> _Task details_: Write out the data below exactly as given, without any of its pictures.

> _Supplied data_:

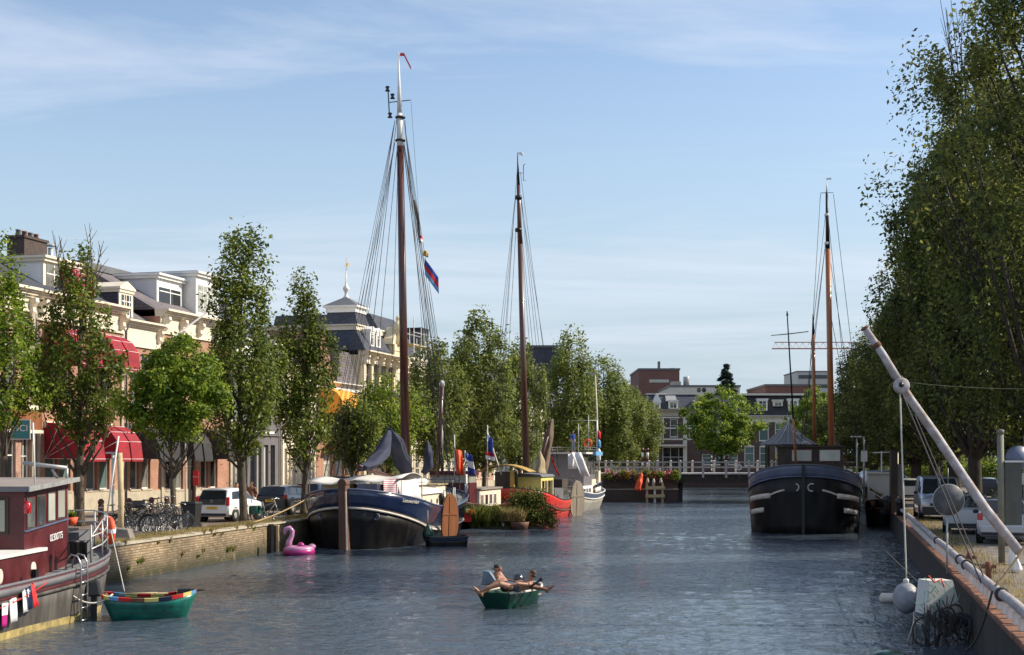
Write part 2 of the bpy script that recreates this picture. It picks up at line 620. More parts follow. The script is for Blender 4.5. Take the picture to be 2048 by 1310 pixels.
hr.inputs['From Min'].default_value = .3
hr.inputs['From Max'].default_value = .0
m3 = n.new('ShaderNodeMixRGB')
l.new(hr.outputs[0], m3.inputs[0])
l.new(hs.outputs[0], m3.inputs[1])
m3.inputs[2].default_value = (2.95, 3.6, 4.15, 1)
l.new(m3.outputs[0], mx.inputs[1])
mx.inputs[2].default_value = (4.9, 5.2, 5.9, 1)
l.new(mx.outputs[0], bg.inputs['Color'])
# ------------------------------------------------------------------ the setting: water, ground, quays
m, n, l, b = nt('canal_water')
b.inputs['Base Color'].default_value = (.055, .075, .098, 1)
b.inputs['Roughness'].default_value = .06
b.inputs['IOR'].default_value = 1.33
v = coords(n, l, (1, 1.15, 1))
a1 = noise(n, l, 4.2, 3, v)
a2 = noise(n, l, 11, 3, v)
a3 = noise(n, l, .12, 2, v)
q = n.new('ShaderNodeMath'); q.operation = 'MULTIPLY_ADD'; q.inputs[1].default_value = .28
l.new(a2, q.inputs[0]); l.new(a1, q.inputs[2])
bp = n.new('ShaderNodeBump')
bp.inputs['Distance'].default_value = .075
l.new(q.outputs[0], bp.inputs['Height'])
st = n.new('ShaderNodeMapRange')
l.new(a3, st.inputs['Value'])
st.inputs['From Min'].default_value = .35; st.inputs['From Max'].default_value = .65
st.inputs['To Min'].default_value = .6; st.inputs['To Max'].default_value = 1
l.new(st.outputs[0], bp.inputs['Strength'])
l.new(bp.outputs[0], b.inputs['Normal'])
MT['water'] = m
# the water surface: real small waves, the mesh growing coarser with distance
ys = [12.0]
while ys[-1] < 215: ys.append(ys[-1] + max(.075, .0016 * ys[-1] ** 1.15))
ys = np.array(ys)
xs = np.linspace(0, 1, 430)
YY, UU = np.meshgrid(ys, xs, indexing='ij')
XL = np.where(YY < 75, -19.8 + .168 * YY, -7.2 + .245 * (YY - 75)) - .6
XR = np.where(YY > 125, 62., 2.7 + .236 * YY + .8)
XX = XL + (XR - XL) * UU
rg = np.random.default_rng(4)
ZW = np.zeros_like(XX)
for lam, amp, n_ in ((2.6, .009, 7), (1.25, .007, 12), (.62, .0052, 18), (.36, .0032, 18)):
    for _ in range(n_):
        a = rg.normal(1.2, .6); k_ = 2 * PI / (lam * rg.uniform(.75, 1.3)); p_ = rg.uniform(0, 6.3)
        ph = k_ * (math.cos(a) * XX + math.sin(a) * YY) + p_ + .6 * np.sin(XX * rg.uniform(.1, .4) + YY * rg.uniform(.1, .4))
        ZW += amp / math.sqrt(n_ / 2) * np.sin(ph) * np.clip(1.25 - .0 * YY, 0, 1)
gust = .72 + .42 * np.sin(XX * .21 + 1) * np.sin(YY * .09) + .2 * np.sin(XX * .5 - YY * .23)
ZW *= np.clip(gust, .35, 1.3)
V = np.stack([XX, YY, ZW], 2).reshape(-1, 3)
nr, nc = XX.shape
idx = (np.arange(nr - 1)[:, None] * nc + np.arange(nc - 1)[None]).ravel()
Q = np.stack([idx, idx + 1, idx + nc + 1, idx + nc], 1).astype(np.int32)
me = bpy.data.meshes.new('water')
me.vertices.add(len(V)); me.vertices.foreach_set('co', V.astype(np.float32).ravel())
me.loops.add(Q.size); me.loops.foreach_set('vertex_index', Q.ravel())
me.polygons.add(len(Q)); me.polygons.foreach_set('loop_start', np.arange(0, Q.size, 4, dtype=np.int32)); me.polygons.foreach_set('loop_total', np.full(len(Q), 4, dtype=np.int32))
me.polygons.foreach_set('use_smooth', np.ones(len(Q), dtype=bool))
me.materials.append(MT['water']); me.update(calc_edges=True)
o = bpy.data.objects.new('water', me); COL.objects.link(o); tag(o, kind='structure')
tag(MB().quad((-300, -60, -2.2), (400, -60, -2.2), (400, 300, -2.2), (-300, 300, -2.2)).build('canal_bed', 'earth'), kind='structure')

# ground: two banks and the far shore, one mesh reaching the horizon
g = MB()
LQ = [(lq(-45), -45), (lq(75), 75), (lq(128), 128), (15.2, 128), (16.2, 150), (20.5, 196)]
g.quad(*[(x, y, ST) for x, y in [(-900, -45)] + LQ + [(-900, 196)]][::1])
g.quad(*[(x, y, ST) for x, y in [(900, -45), (900, 196), (rq(196), 196), (rq(-45), -45)]])
g.quad((-3000, 196, ST), (3000, 196, ST), (3000, 3500, ST), (-3000, 3500, ST))
tag(g.build('ground', 'earth'), kind='structure')
# left street pavers
s = MB()
off = 1.1
s.quad(*[(x, y, ST + .004) for x, y in [(-60, -45), (lq(-45) - off, -45), (lq(75) - off, 75), (lq(128) - off, 128), (lq(128) - off, 196), (-10, 196), (-41.5 - .0, 128 - 128 + 4)]])
tag(s.build('street', 'pavers'), kind='structure')
# right: strip of pavers, then parking bays and a road
tag(MB().quad(*[(rq(y) + o, y, ST + .004) for y, o in ((-45, 1.0), (-45, 9.2), (190, 9.2), (190, 1.0))]).build('parking_pavement', 'pavers_grey'), kind='structure')
tag(MB().quad(*[(rq(y) + o, y, ST + .004) for y, o in ((-45, 9.35), (-45, 17), (190, 17), (190, 9.35))]).build('road', 'asphalt'), kind='structure')
mk = MB()
for y in range(38, 150, 6):
    for o0, o1, w_ in ((3.0, 7.6, .1),):
        a, c = (rq(y) + o0, y, ST + .009), (rq(y) + o1, y - .6, ST + .009)
        mk.quad(a, c, (c[0], c[1] + w_, c[2]), (a[0], a[1] + w_, a[2]))
tag(mk.build('bay_markings', 'offwhite'), kind='structure')
mk = MB()
for y in range(30, 180, 5):
    mk.quad(*[(rq(t) + o, t, ST + .009) for t, o in ((y, 13.1), (y, 13.22), (y + 2.2, 13.22), (y + 2.2, 13.1))])
tag(mk.build('road_markings', 'offwhite'), kind='structure')


def wallrun(name, pts, z0, z1, t, mat, label, cat='wall', cope=None):
    """a wall along a polyline; local x runs along the first leg so that brick courses lie flat"""
    m_ = MB()
    p0 = Vector((*pts[0], 0))
    d = Vector((*pts[1], 0)) - p0
    rz = math.atan2(d.y, d.x)
    inv = Matrix.Rotation(-rz, 3, 'Z')
    loc = [inv @ (Vector((*p, 0)) - p0) for p in pts]
    root = empty(name, (p0.x, p0.y, 0), rz, label, cat)
    c_ = MB()
    for a, e in zip(loc, loc[1:]):
        nn = Vector((-(e - a).y, (e - a).x, 0)).normalized()
        k = [a, e, e + nn * t, a + nn * t]
        m_.hexa([(p.x, p.y, z0) for p in k], [(p.x, p.y, z1) for p in k])
        if cope:
            w0, w1, h = cope[1:]
            k = [a + nn * w0, e + nn * w0, e + nn * w1, a + nn * w1]
            L = (e - a).length
            cnt = max(1, int(L / 1.2))
            for i in range(cnt):
                u0, u1 = i / cnt, (i + 1) / cnt - .012 / L
                dz = random.uniform(-.012, .012)
                q_ = [k[0].lerp(k[1], u0), k[0].lerp(k[1], u1), k[3].lerp(k[2], u1), k[3].lerp(k[2], u0)]
                c_.hexa([(p.x, p.y, z1) for p in q_], [(p.x, p.y, z1 + h + dz) for p in q_])
    m_.build('wall', mat, root)
    if cope:
        c_.build('coping', cope[0], root)
    return root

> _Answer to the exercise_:
Write part 2 of the bpy script that recreates this picture. It picks up at line 620. More parts follow. The script is for Blender 4.5. Take the picture to be 2048 by 1310 pixels.
hr.inputs['From Min'].default_value = .3
hr.inputs['From Max'].default_value = .0
m3 = n.new('ShaderNodeMixRGB')
l.new(hr.outputs[0], m3.inputs[0])
l.new(hs.outputs[0], m3.inputs[1])
m3.inputs[2].default_value = (2.95, 3.6, 4.15, 1)
l.new(m3.outputs[0], mx.inputs[1])
mx.inputs[2].default_value = (4.9, 5.2, 5.9, 1)
l.new(mx.outputs[0], bg.inputs['Color'])
# ------------------------------------------------------------------ the setting: water, ground, quays
m, n, l, b = nt('canal_water')
b.inputs['Base Color'].default_value = (.055, .075, .098, 1)
b.inputs['Roughness'].default_value = .06
b.inputs['IOR'].default_value = 1.33
v = coords(n, l, (1, 1.15, 1))
a1 = noise(n, l, 4.2, 3, v)
a2 = noise(n, l, 11, 3, v)
a3 = noise(n, l, .12, 2, v)
q = n.new('ShaderNodeMath'); q.operation = 'MULTIPLY_ADD'; q.inputs[1].default_value = .28
l.new(a2, q.inputs[0]); l.new(a1, q.inputs[2])
bp = n.new('ShaderNodeBump')
bp.inputs['Distance'].default_value = .075
l.new(q.outputs[0], bp.inputs['Height'])
st = n.new('ShaderNodeMapRange')
l.new(a3, st.inputs['Value'])
st.inputs['From Min'].default_value = .35; st.inputs['From Max'].default_value = .65
st.inputs['To Min'].default_value = .6; st.inputs['To Max'].default_value = 1
l.new(st.outputs[0], bp.inputs['Strength'])
l.new(bp.outputs[0], b.inputs['Normal'])
MT['water'] = m
# the water surface: real small waves, the mesh growing coarser with distance
ys = [12.0]
while ys[-1] < 215: ys.append(ys[-1] + max(.075, .0016 * ys[-1] ** 1.15))
ys = np.array(ys)
xs = np.linspace(0, 1, 430)
YY, UU = np.meshgrid(ys, xs, indexing='ij')
XL = np.where(YY < 75, -19.8 + .168 * YY, -7.2 + .245 * (YY - 75)) - .6
XR = np.where(YY > 125, 62., 2.7 + .236 * YY + .8)
XX = XL + (XR - XL) * UU
rg = np.random.default_rng(4)
ZW = np.zeros_like(XX)
for lam, amp, n_ in ((2.6, .009, 7), (1.25, .007, 12), (.62, .0052, 18), (.36, .0032, 18)):
    for _ in range(n_):
        a = rg.normal(1.2, .6); k_ = 2 * PI / (lam * rg.uniform(.75, 1.3)); p_ = rg.uniform(0, 6.3)
        ph = k_ * (math.cos(a) * XX + math.sin(a) * YY) + p_ + .6 * np.sin(XX * rg.uniform(.1, .4) + YY * rg.uniform(.1, .4))
        ZW += amp / math.sqrt(n_ / 2) * np.sin(ph) * np.clip(1.25 - .0 * YY, 0, 1)
gust = .72 + .42 * np.sin(XX * .21 + 1) * np.sin(YY * .09) + .2 * np.sin(XX * .5 - YY * .23)
ZW *= np.clip(gust, .35, 1.3)
V = np.stack([XX, YY, ZW], 2).reshape(-1, 3)
nr, nc = XX.shape
idx = (np.arange(nr - 1)[:, None] * nc + np.arange(nc - 1)[None]).ravel()
Q = np.stack([idx, idx + 1, idx + nc + 1, idx + nc], 1).astype(np.int32)
me = bpy.data.meshes.new('water')
me.vertices.add(len(V)); me.vertices.foreach_set('co', V.astype(np.float32).ravel())
me.loops.add(Q.size); me.loops.foreach_set('vertex_index', Q.ravel())
me.polygons.add(len(Q)); me.polygons.foreach_set('loop_start', np.arange(0, Q.size, 4, dtype=np.int32)); me.polygons.foreach_set('loop_total', np.full(len(Q), 4, dtype=np.int32))
me.polygons.foreach_set('use_smooth', np.ones(len(Q), dtype=bool))
me.materials.append(MT['water']); me.update(calc_edges=True)
o = bpy.data.objects.new('water', me); COL.objects.link(o); tag(o, kind='structure')
tag(MB().quad((-300, -60, -2.2), (400, -60, -2.2), (400, 300, -2.2), (-300, 300, -2.2)).build('canal_bed', 'earth'), kind='structure')

# ground: two banks and the far shore, one mesh reaching the horizon
g = MB()
LQ = [(lq(-45), -45), (lq(75), 75), (lq(128), 128), (15.2, 128), (16.2, 150), (20.5, 196)]
g.quad(*[(x, y, ST) for x, y in [(-900, -45)] + LQ + [(-900, 196)]][::1])
g.quad(*[(x, y, ST) for x, y in [(900, -45), (900, 196), (rq(196), 196), (rq(-45), -45)]])
g.quad((-3000, 196, ST), (3000, 196, ST), (3000, 3500, ST), (-3000, 3500, ST))
tag(g.build('ground', 'earth'), kind='structure')
# left street pavers
s = MB()
off = 1.1
s.quad(*[(x, y, ST + .004) for x, y in [(-60, -45), (lq(-45) - off, -45), (lq(75) - off, 75), (lq(128) - off, 128), (lq(128) - off, 196), (-10, 196), (-41.5 - .0, 128 - 128 + 4)]])
tag(s.build('street', 'pavers'), kind='structure')
# right: strip of pavers, then parking bays and a road
tag(MB().quad(*[(rq(y) + o, y, ST + .004) for y, o in ((-45, 1.0), (-45, 9.2), (190, 9.2), (190, 1.0))]).build('parking_pavement', 'pavers_grey'), kind='structure')
tag(MB().quad(*[(rq(y) + o, y, ST + .004) for y, o in ((-45, 9.35), (-45, 17), (190, 17), (190, 9.35))]).build('road', 'asphalt'), kind='structure')
mk = MB()
for y in range(38, 150, 6):
    for o0, o1, w_ in ((3.0, 7.6, .1),):
        a, c = (rq(y) + o0, y, ST + .009), (rq(y) + o1, y - .6, ST + .009)
        mk.quad(a, c, (c[0], c[1] + w_, c[2]), (a[0], a[1] + w_, a[2]))
tag(mk.build('bay_markings', 'offwhite'), kind='structure')
mk = MB()
for y in range(30, 180, 5):
    mk.quad(*[(rq(t) + o, t, ST + .009) for t, o in ((y, 13.1), (y, 13.22), (y + 2.2, 13.22), (y + 2.2, 13.1))])
tag(mk.build('road_markings', 'offwhite'), kind='structure')


def wallrun(name, pts, z0, z1, t, mat, label, cat='wall', cope=None):
    """a wall along a polyline; local x runs along the first leg so that brick courses lie flat"""
    m_ = MB()
    p0 = Vector((*pts[0], 0))
    d = Vector((*pts[1], 0)) - p0
    rz = math.atan2(d.y, d.x)
    inv = Matrix.Rotation(-rz, 3, 'Z')
    loc = [inv @ (Vector((*p, 0)) - p0) for p in pts]
    root = empty(name, (p0.x, p0.y, 0), rz, label, cat)
    c_ = MB()
    for a, e in zip(loc, loc[1:]):
        nn = Vector((-(e - a).y, (e - a).x, 0)).normalized()
        k = [a, e, e + nn * t, a + nn * t]
        m_.hexa([(p.x, p.y, z0) for p in k], [(p.x, p.y, z1) for p in k])
        if cope:
            w0, w1, h = cope[1:]
            k = [a + nn * w0, e + nn * w0, e + nn * w1, a + nn * w1]
            L = (e - a).length
            cnt = max(1, int(L / 1.2))
            for i in range(cnt):
                u0, u1 = i / cnt, (i + 1) / cnt - .012 / L
                dz = random.uniform(-.012, .012)
                q_ = [k[0].lerp(k[1], u0), k[0].lerp(k[1], u1), k[3].lerp(k[2], u1), k[3].lerp(k[2], u0)]
                c_.hexa([(p.x, p.y, z1) for p in q_], [(p.x, p.y, z1 + h + dz) for p in q_])
    m_.build('wall', mat, root)
    if cope:
        c_.build('coping', cope[0], root)
    return root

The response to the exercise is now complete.